| PROMPT |
Keep every line where the word "this" appears; drop the rest.

[Entries with scene source code]

# # # # # # #

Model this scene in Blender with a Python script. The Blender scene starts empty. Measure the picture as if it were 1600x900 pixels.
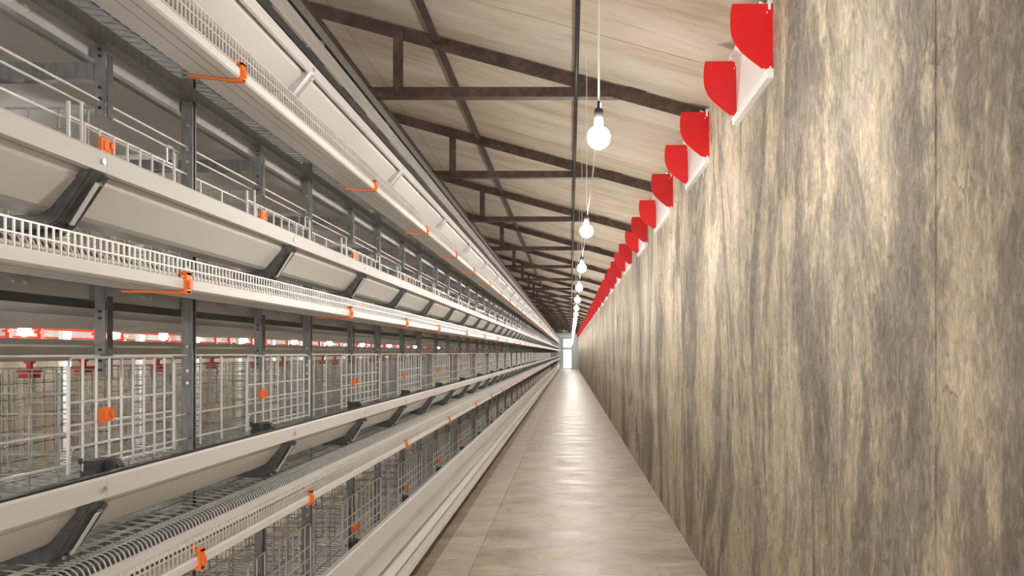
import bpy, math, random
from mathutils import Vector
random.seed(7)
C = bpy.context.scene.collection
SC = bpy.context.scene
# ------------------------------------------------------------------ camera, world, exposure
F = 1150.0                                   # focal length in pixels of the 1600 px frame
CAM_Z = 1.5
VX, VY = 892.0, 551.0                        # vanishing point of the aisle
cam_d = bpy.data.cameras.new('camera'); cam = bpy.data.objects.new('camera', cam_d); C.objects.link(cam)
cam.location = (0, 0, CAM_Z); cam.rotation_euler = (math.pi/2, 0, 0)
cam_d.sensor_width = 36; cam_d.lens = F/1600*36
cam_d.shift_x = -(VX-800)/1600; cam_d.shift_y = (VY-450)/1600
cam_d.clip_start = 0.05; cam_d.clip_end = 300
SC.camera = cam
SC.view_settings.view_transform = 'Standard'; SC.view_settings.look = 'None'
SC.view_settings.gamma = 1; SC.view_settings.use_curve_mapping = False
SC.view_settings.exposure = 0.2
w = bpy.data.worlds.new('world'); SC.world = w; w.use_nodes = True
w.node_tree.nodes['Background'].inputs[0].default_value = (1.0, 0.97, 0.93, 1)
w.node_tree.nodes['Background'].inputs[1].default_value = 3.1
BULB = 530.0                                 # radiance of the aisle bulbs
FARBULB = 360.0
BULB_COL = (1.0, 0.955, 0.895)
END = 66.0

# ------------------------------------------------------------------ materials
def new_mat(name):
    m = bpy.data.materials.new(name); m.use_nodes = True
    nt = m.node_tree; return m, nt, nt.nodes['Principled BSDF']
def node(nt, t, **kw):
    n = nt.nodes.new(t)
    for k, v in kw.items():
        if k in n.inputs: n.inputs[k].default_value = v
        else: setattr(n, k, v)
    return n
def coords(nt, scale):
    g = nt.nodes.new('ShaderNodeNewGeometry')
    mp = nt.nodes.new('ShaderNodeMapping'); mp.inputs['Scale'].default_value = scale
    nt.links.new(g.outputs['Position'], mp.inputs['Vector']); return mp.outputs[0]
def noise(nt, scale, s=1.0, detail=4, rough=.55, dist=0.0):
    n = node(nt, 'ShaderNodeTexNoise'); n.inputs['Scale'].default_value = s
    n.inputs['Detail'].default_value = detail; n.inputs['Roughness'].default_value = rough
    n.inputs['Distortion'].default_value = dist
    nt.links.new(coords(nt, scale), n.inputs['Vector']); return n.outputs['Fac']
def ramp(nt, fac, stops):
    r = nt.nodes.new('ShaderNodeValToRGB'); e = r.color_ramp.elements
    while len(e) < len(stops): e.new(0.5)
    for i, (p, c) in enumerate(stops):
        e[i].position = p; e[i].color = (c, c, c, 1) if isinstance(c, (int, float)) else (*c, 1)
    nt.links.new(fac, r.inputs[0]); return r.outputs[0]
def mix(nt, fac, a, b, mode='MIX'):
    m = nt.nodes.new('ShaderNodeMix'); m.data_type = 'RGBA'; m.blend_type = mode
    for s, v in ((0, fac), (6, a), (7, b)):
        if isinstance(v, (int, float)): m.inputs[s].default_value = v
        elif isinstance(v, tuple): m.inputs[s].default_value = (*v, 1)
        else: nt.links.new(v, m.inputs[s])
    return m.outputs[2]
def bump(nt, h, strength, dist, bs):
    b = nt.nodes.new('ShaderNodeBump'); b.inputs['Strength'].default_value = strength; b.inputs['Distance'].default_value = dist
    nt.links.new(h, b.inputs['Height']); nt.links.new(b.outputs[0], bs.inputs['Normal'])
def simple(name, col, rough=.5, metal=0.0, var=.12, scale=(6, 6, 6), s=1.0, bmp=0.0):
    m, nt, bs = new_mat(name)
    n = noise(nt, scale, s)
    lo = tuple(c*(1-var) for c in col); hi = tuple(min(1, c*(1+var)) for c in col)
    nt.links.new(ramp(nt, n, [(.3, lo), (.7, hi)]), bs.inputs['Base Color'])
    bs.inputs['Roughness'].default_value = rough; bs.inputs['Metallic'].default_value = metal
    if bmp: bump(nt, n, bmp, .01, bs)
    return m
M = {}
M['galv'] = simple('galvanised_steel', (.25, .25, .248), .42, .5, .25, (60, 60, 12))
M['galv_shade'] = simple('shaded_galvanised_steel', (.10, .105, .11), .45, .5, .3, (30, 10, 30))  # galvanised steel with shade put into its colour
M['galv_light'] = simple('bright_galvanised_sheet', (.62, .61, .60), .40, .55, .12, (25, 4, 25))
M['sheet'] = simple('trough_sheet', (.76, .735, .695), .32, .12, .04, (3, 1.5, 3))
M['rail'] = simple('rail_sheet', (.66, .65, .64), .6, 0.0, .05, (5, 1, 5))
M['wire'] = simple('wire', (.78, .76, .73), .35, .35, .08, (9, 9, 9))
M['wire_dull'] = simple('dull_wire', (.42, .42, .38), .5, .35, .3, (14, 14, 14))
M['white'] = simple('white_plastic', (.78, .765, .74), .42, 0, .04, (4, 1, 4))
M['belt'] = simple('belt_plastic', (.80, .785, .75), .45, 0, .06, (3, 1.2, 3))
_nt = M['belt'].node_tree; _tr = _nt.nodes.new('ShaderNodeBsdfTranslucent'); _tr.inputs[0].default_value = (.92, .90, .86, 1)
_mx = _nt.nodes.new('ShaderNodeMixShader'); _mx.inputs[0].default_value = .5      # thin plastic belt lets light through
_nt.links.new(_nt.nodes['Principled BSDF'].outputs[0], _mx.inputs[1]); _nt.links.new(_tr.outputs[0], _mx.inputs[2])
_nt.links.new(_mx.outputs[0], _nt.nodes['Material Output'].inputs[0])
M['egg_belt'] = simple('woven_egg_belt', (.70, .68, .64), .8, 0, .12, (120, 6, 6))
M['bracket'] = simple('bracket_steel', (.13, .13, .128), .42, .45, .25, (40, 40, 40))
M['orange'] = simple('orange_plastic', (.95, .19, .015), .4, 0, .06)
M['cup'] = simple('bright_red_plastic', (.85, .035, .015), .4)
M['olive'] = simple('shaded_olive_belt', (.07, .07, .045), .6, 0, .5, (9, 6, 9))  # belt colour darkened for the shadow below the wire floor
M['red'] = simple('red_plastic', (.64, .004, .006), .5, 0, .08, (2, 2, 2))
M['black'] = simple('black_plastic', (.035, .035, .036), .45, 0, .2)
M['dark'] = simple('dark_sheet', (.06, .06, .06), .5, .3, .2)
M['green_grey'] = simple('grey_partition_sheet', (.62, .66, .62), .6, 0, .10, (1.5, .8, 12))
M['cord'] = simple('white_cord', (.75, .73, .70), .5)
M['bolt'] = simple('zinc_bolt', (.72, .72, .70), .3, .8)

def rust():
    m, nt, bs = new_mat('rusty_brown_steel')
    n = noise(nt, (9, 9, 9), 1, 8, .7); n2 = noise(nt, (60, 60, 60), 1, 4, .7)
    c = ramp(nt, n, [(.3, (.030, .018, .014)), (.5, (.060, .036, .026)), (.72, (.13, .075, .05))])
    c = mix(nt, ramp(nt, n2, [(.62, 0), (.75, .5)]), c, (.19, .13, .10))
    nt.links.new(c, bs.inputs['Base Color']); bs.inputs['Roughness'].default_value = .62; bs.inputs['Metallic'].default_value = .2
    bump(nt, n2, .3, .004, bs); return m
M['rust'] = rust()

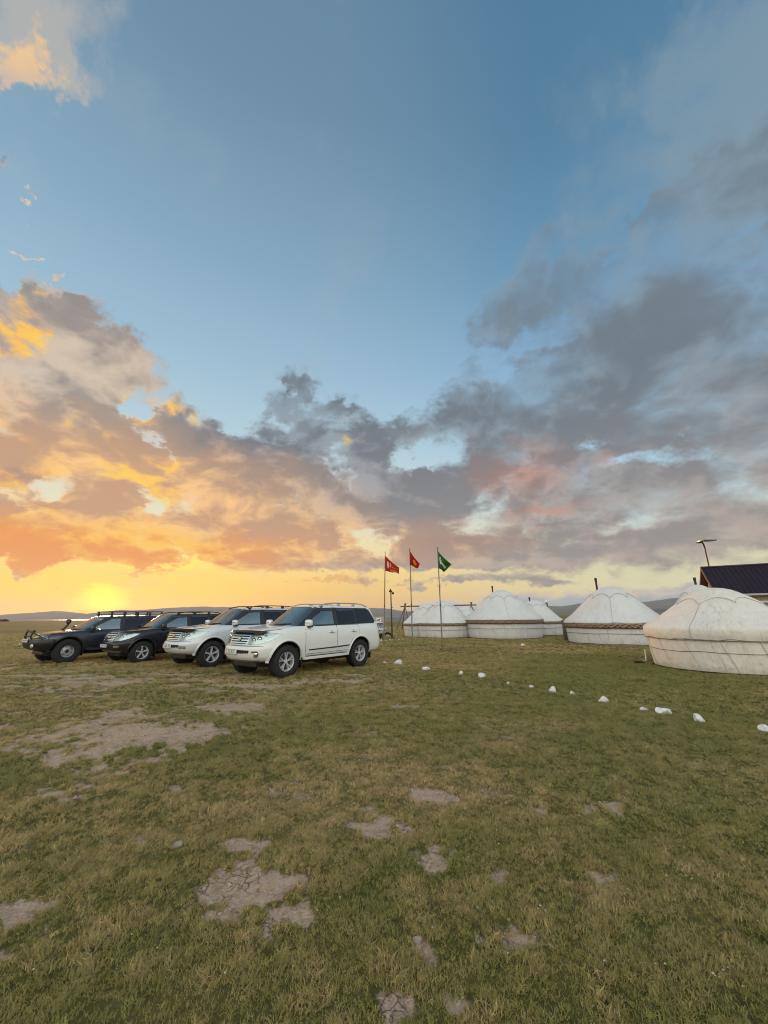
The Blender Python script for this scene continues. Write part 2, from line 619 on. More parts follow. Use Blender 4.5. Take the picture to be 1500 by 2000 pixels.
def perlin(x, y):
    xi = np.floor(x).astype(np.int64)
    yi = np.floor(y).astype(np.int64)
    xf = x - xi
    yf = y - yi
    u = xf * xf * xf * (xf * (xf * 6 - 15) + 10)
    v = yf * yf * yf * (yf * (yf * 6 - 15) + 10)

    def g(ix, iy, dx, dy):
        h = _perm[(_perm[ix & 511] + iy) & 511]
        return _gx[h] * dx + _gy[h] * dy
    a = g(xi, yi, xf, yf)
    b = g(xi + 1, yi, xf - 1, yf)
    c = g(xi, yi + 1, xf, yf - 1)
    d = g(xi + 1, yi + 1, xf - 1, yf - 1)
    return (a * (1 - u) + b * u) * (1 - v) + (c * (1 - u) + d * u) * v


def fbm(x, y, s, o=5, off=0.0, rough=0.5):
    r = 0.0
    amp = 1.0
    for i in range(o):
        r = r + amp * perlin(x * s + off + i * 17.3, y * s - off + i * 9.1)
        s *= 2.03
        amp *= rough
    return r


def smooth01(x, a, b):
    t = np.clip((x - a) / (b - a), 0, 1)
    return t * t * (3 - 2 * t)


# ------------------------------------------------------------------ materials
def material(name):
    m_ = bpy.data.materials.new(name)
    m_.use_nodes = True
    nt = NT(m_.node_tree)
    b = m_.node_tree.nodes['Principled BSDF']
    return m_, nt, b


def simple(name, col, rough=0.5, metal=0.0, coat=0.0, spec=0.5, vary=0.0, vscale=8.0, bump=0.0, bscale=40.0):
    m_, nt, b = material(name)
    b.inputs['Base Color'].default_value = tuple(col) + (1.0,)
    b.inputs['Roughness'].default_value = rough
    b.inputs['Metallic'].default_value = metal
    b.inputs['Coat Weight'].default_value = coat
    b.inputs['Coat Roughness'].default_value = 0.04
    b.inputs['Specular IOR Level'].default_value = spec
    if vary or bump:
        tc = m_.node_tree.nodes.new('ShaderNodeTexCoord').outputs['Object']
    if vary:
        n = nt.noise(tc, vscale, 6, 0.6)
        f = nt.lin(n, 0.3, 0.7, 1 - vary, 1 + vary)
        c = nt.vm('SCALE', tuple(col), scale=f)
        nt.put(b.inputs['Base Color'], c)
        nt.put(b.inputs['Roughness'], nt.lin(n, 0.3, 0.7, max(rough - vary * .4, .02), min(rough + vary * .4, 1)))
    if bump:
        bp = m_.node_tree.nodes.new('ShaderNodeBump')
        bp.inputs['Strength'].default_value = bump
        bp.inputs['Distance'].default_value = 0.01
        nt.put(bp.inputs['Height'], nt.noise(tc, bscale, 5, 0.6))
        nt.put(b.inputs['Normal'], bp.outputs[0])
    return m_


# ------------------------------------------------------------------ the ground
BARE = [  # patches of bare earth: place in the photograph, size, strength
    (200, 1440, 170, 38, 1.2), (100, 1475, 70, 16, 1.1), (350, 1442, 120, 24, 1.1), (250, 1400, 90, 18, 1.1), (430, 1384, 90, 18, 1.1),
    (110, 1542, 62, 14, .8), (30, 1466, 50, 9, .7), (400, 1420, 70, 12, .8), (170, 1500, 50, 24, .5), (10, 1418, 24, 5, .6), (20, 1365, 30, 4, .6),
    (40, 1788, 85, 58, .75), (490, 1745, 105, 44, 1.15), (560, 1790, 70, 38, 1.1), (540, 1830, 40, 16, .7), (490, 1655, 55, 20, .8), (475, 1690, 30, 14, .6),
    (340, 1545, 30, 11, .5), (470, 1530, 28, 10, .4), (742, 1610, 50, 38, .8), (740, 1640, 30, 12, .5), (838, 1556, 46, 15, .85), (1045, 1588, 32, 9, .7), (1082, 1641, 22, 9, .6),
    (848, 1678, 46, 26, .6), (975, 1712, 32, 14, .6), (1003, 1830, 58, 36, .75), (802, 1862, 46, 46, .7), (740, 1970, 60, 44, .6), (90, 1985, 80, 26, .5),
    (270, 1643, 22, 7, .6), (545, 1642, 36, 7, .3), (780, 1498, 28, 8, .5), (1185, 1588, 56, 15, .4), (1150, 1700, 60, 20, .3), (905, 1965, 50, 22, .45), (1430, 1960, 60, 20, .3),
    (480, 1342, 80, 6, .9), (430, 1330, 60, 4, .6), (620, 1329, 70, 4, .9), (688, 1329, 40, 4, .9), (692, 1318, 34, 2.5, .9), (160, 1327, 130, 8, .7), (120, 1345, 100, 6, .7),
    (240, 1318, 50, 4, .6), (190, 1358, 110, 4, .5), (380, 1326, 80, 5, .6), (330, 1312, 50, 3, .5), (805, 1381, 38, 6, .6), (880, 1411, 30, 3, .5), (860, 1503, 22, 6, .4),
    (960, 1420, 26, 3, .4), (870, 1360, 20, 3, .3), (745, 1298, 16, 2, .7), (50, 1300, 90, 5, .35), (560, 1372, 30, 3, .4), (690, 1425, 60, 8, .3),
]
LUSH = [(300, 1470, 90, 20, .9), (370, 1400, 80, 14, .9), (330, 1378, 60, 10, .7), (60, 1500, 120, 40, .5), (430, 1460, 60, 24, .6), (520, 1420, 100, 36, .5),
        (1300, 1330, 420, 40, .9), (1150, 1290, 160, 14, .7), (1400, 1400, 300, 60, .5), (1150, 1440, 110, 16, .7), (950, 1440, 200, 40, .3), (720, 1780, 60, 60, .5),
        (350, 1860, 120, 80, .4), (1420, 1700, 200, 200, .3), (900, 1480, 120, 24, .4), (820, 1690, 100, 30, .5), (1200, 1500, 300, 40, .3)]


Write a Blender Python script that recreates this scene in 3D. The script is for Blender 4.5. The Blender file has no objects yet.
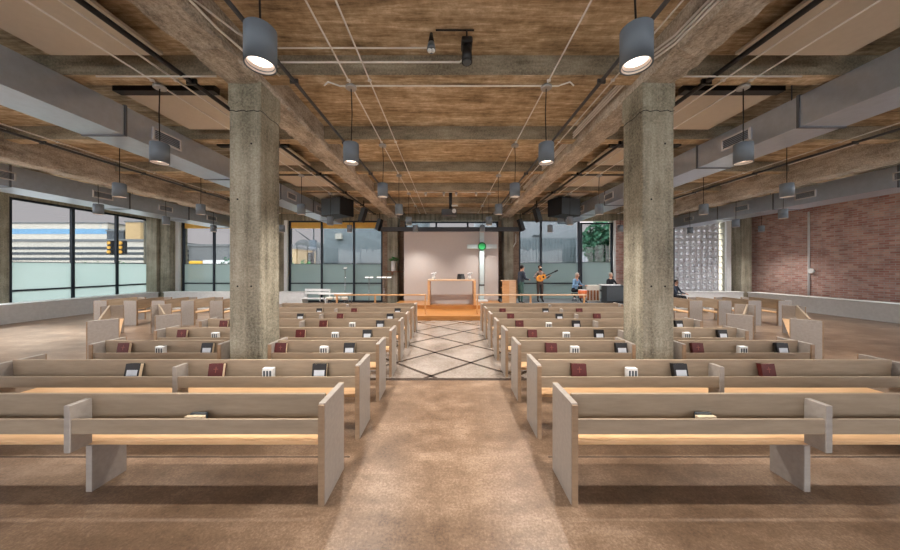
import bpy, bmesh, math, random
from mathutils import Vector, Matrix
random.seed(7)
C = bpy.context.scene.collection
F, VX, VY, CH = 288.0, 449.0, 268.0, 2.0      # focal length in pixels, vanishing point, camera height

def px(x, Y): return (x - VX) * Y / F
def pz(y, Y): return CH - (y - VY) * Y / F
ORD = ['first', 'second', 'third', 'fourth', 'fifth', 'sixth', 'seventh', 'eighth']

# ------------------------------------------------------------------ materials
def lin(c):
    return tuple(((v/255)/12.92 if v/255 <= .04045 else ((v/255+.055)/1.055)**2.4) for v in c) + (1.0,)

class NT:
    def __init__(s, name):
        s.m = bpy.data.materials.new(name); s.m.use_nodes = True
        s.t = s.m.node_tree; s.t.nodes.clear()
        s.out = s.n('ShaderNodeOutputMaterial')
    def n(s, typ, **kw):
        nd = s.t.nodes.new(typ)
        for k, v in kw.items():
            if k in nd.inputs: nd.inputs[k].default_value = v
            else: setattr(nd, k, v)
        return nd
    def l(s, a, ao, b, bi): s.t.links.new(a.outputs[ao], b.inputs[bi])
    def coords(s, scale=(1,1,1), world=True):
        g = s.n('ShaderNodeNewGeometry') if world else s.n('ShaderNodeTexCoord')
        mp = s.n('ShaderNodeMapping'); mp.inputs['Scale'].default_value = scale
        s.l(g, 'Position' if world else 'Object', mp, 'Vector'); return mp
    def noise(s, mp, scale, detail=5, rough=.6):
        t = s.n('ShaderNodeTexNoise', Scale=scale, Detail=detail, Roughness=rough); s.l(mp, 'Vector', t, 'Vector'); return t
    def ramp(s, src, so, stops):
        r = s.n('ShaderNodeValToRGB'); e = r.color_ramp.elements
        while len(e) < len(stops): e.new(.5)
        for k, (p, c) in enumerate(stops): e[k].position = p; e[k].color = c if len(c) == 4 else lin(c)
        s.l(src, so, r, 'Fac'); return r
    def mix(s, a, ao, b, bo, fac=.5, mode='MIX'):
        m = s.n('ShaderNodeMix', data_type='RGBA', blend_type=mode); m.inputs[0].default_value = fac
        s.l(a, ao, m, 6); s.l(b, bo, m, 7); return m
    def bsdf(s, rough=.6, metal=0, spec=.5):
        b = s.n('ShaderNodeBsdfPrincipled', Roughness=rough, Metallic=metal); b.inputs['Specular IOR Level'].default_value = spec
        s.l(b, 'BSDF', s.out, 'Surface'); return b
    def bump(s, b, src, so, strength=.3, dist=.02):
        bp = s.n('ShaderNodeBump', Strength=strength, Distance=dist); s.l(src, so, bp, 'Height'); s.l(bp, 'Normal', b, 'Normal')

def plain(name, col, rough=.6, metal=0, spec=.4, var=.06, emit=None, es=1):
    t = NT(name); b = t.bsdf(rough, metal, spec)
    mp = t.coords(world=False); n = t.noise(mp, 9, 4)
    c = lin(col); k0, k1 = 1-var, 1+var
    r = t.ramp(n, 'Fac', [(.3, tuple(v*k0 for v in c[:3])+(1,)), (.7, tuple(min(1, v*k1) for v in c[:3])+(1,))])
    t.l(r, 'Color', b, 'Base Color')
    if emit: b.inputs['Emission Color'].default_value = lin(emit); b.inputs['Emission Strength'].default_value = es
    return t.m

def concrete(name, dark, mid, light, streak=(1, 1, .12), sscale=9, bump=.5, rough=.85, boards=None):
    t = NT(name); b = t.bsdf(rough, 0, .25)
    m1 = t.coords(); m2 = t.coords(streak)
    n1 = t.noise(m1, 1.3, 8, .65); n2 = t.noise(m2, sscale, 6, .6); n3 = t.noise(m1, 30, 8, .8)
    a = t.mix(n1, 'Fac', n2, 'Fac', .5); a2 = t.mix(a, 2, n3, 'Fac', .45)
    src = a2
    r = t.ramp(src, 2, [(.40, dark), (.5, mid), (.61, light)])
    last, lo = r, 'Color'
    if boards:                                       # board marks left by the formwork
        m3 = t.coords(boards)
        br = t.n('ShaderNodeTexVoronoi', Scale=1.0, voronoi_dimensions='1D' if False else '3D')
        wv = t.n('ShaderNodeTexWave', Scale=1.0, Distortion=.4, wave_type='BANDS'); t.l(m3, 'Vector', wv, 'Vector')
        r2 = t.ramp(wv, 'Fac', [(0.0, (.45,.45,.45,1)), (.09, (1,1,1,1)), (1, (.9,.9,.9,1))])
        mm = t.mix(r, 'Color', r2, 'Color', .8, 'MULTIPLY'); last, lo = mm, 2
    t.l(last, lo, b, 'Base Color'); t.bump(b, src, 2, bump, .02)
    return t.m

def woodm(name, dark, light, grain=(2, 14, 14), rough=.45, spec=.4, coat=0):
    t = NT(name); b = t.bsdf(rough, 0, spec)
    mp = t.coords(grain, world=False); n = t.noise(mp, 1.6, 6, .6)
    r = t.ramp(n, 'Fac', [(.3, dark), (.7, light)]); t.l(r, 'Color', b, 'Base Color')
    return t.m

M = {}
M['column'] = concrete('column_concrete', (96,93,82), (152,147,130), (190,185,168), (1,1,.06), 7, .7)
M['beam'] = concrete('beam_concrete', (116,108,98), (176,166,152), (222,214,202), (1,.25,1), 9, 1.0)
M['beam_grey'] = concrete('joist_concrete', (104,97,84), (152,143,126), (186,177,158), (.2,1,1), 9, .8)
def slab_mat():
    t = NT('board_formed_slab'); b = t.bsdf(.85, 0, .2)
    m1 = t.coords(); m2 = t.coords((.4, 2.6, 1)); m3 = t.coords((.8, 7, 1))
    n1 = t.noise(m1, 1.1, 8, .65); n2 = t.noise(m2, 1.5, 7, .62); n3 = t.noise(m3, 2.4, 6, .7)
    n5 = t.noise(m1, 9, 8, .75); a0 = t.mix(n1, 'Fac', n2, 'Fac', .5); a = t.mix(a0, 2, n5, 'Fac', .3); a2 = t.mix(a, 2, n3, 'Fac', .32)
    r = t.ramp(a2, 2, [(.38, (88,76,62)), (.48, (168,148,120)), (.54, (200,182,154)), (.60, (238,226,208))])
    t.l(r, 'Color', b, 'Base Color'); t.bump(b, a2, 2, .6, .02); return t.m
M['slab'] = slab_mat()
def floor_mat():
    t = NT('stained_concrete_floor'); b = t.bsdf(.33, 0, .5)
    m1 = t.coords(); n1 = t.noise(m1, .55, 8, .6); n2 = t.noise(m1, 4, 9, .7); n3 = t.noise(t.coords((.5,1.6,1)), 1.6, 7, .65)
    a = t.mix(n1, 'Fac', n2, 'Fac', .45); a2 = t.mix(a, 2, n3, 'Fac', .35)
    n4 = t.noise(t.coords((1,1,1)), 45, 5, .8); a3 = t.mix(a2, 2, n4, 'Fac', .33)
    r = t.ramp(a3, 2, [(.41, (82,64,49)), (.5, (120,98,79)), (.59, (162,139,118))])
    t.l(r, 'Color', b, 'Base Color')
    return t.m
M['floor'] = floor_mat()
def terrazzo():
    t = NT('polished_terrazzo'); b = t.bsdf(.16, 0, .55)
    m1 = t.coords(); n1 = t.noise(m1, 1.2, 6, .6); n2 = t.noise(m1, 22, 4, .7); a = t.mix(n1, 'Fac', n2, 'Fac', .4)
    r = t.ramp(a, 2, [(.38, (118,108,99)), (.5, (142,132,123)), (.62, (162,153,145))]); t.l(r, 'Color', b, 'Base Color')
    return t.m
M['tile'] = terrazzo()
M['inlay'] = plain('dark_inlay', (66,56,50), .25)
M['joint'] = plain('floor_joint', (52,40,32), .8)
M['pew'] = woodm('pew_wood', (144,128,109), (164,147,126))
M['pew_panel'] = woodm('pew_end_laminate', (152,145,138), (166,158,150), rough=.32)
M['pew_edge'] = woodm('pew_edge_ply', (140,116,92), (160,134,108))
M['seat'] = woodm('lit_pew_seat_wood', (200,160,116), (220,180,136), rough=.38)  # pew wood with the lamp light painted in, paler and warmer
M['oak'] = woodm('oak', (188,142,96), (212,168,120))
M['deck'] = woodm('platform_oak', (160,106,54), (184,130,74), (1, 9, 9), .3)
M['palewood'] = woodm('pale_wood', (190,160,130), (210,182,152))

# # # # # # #

| TASK SOLUTION |
Model this scene in Blender with a Python script. The Blender scene starts empty. Measure the picture as if it were 1600x900 pixels.
The Blender Python script for this scene continues. Write part 2, from line 619 on. More parts follow. Use Blender 4.5. Take the picture to be 1500 by 2000 pixels.
Write a Blender Python script that recreates this scene in 3D. The script is for Blender 4.5. The Blender file has no objects yet.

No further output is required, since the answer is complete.